Recorded data -
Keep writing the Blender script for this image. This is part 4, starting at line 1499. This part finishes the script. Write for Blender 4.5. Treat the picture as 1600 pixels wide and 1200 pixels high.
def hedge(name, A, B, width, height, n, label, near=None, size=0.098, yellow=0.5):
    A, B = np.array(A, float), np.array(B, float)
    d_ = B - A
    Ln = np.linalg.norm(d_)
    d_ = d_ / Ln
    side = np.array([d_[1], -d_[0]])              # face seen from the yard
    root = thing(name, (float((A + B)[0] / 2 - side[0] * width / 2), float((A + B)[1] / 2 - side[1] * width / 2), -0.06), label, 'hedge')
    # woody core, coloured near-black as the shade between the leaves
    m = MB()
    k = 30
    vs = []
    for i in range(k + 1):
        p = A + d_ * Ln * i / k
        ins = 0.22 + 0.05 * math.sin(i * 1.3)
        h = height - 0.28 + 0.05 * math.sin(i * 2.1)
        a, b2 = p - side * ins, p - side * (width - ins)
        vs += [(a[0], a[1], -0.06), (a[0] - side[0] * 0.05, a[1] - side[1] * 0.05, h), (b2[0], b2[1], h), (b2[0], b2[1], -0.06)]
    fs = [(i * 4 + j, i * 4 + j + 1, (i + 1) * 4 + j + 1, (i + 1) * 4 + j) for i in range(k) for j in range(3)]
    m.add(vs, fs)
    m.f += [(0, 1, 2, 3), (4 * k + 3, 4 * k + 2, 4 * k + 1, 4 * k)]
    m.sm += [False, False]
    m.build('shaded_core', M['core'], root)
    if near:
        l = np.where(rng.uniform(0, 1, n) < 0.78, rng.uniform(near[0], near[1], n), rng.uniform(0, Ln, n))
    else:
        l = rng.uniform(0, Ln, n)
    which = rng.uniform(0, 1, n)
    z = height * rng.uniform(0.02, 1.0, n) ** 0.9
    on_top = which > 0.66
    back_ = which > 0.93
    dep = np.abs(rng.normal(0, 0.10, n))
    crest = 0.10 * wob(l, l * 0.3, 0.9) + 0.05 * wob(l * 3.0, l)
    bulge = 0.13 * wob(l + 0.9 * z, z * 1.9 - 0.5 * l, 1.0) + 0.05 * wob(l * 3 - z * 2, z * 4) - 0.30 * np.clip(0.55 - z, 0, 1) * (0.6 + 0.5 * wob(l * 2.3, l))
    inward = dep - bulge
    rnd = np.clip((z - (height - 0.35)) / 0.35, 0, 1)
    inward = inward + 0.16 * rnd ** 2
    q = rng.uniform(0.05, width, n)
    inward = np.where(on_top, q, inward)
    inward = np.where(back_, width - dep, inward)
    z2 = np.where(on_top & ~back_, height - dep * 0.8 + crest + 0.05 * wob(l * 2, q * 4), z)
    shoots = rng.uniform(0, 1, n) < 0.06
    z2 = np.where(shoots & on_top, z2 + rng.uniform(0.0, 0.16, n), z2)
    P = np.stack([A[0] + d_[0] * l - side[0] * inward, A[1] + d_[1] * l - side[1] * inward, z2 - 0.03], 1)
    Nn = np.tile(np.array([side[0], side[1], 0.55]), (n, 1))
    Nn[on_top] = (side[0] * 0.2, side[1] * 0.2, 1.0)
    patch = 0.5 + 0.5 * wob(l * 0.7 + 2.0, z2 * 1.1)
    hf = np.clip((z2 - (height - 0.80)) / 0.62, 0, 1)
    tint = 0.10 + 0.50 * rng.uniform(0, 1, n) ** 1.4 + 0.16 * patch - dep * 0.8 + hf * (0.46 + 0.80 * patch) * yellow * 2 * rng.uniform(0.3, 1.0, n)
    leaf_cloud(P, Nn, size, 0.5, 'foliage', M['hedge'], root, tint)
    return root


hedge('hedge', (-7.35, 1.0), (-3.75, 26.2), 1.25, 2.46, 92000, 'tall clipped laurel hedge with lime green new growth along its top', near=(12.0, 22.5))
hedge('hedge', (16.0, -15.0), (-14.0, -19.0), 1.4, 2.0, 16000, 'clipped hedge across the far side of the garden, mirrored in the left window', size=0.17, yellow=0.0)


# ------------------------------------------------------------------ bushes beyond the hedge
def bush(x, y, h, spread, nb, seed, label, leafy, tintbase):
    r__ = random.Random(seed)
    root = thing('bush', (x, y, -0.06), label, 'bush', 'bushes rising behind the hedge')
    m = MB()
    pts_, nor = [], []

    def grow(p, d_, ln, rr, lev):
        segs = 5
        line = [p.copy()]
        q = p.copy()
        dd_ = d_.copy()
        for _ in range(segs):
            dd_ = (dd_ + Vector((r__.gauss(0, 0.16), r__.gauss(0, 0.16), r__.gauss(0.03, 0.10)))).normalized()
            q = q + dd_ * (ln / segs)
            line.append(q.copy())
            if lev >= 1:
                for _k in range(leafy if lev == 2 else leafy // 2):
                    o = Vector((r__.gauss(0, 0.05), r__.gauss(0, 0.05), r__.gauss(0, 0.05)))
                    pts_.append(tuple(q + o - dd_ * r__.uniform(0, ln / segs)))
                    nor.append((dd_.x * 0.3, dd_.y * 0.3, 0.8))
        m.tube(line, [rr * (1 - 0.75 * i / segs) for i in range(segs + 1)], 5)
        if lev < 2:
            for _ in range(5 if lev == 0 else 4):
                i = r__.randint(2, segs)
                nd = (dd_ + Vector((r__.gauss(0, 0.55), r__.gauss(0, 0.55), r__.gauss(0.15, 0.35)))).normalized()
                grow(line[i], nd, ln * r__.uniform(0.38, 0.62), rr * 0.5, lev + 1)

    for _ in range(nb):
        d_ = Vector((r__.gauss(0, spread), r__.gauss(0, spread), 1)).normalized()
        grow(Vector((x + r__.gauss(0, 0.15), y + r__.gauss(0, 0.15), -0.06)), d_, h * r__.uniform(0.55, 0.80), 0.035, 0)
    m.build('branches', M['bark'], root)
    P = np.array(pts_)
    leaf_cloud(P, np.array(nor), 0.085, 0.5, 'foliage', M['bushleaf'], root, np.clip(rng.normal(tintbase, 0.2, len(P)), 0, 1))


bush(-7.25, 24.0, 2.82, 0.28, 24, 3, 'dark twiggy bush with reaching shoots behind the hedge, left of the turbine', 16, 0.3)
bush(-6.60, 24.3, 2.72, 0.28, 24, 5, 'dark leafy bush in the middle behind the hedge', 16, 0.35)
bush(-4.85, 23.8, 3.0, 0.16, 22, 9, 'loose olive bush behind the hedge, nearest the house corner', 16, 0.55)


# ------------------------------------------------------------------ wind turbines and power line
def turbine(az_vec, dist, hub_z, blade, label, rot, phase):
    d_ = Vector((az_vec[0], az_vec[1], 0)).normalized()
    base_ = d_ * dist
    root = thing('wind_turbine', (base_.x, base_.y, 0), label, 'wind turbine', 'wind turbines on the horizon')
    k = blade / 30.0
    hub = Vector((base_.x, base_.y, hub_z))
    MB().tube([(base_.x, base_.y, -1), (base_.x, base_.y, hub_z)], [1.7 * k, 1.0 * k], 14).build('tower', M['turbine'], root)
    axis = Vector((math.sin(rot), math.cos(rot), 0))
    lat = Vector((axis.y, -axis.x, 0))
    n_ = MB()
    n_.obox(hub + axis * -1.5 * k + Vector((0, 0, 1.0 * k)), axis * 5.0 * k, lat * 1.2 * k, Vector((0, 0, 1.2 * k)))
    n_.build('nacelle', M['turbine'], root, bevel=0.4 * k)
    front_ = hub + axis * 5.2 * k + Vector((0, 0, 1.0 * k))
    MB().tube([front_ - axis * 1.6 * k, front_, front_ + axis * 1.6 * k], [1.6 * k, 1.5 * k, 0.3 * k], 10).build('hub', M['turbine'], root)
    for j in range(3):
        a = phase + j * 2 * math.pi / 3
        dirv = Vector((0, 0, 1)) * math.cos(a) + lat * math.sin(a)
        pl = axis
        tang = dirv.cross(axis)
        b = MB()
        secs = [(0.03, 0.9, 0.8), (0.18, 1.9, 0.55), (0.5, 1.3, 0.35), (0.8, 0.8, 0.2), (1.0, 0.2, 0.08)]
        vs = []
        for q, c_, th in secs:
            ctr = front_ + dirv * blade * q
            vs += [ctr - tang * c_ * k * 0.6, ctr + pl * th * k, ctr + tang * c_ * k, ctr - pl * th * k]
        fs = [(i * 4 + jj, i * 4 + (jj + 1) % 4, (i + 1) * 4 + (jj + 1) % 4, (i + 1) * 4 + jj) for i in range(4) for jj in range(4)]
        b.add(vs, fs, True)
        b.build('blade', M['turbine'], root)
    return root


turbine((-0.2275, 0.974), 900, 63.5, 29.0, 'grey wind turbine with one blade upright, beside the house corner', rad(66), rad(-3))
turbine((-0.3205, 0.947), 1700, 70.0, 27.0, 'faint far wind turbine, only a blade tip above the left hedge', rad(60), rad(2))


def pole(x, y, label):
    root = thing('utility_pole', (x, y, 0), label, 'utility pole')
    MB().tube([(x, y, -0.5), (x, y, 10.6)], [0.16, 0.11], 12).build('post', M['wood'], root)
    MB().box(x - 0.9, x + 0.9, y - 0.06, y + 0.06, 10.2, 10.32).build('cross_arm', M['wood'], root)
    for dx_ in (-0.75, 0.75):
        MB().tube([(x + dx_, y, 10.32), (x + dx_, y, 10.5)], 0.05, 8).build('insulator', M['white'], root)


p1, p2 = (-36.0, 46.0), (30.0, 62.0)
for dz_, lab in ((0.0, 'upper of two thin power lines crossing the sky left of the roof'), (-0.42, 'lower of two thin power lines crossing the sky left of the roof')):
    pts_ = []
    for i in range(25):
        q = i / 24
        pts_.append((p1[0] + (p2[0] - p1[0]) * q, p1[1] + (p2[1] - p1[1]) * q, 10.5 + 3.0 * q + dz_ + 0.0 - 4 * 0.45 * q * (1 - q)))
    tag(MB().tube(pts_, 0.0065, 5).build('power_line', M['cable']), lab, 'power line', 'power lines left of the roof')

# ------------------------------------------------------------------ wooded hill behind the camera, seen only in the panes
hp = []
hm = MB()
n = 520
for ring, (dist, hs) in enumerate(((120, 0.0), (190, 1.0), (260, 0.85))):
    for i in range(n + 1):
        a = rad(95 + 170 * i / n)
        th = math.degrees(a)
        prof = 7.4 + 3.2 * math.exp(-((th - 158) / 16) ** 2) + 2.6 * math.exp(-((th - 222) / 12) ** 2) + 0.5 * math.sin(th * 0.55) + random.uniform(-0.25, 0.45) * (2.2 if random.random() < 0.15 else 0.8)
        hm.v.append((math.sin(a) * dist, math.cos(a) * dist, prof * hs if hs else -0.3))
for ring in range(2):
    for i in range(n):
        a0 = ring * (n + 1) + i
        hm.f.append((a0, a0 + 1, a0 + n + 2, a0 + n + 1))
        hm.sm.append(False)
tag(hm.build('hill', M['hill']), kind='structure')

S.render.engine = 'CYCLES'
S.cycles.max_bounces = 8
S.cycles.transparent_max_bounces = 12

Task to complete - As listed above, the lines from the line with "leaf_cloud(P, Nn, size, 0.5, 'foliage', M['hedge'], root, tint)" to the line with "grow(line[i], nd, ln" are to be echoed exactly, with both ends included and nothing added.

Exercise output -
    leaf_cloud(P, Nn, size, 0.5, 'foliage', M['hedge'], root, tint)
    return root


hedge('hedge', (-7.35, 1.0), (-3.75, 26.2), 1.25, 2.46, 92000, 'tall clipped laurel hedge with lime green new growth along its top', near=(12.0, 22.5))
hedge('hedge', (16.0, -15.0), (-14.0, -19.0), 1.4, 2.0, 16000, 'clipped hedge across the far side of the garden, mirrored in the left window', size=0.17, yellow=0.0)


# ------------------------------------------------------------------ bushes beyond the hedge
def bush(x, y, h, spread, nb, seed, label, leafy, tintbase):
    r__ = random.Random(seed)
    root = thing('bush', (x, y, -0.06), label, 'bush', 'bushes rising behind the hedge')
    m = MB()
    pts_, nor = [], []

    def grow(p, d_, ln, rr, lev):
        segs = 5
        line = [p.copy()]
        q = p.copy()
        dd_ = d_.copy()
        for _ in range(segs):
            dd_ = (dd_ + Vector((r__.gauss(0, 0.16), r__.gauss(0, 0.16), r__.gauss(0.03, 0.10)))).normalized()
            q = q + dd_ * (ln / segs)
            line.append(q.copy())
            if lev >= 1:
                for _k in range(leafy if lev == 2 else leafy // 2):
                    o = Vector((r__.gauss(0, 0.05), r__.gauss(0, 0.05), r__.gauss(0, 0.05)))
                    pts_.append(tuple(q + o - dd_ * r__.uniform(0, ln / segs)))
                    nor.append((dd_.x * 0.3, dd_.y * 0.3, 0.8))
        m.tube(line, [rr * (1 - 0.75 * i / segs) for i in range(segs + 1)], 5)
        if lev < 2:
            for _ in range(5 if lev == 0 else 4):
                i = r__.randint(2, segs)
                nd = (dd_ + Vector((r__.gauss(0, 0.55), r__.gauss(0, 0.55), r__.gauss(0.15, 0.35)))).normalized()
                grow(line[i], nd, ln * r__.uniform(0.38, 0.62), rr * 0.5, lev + 1)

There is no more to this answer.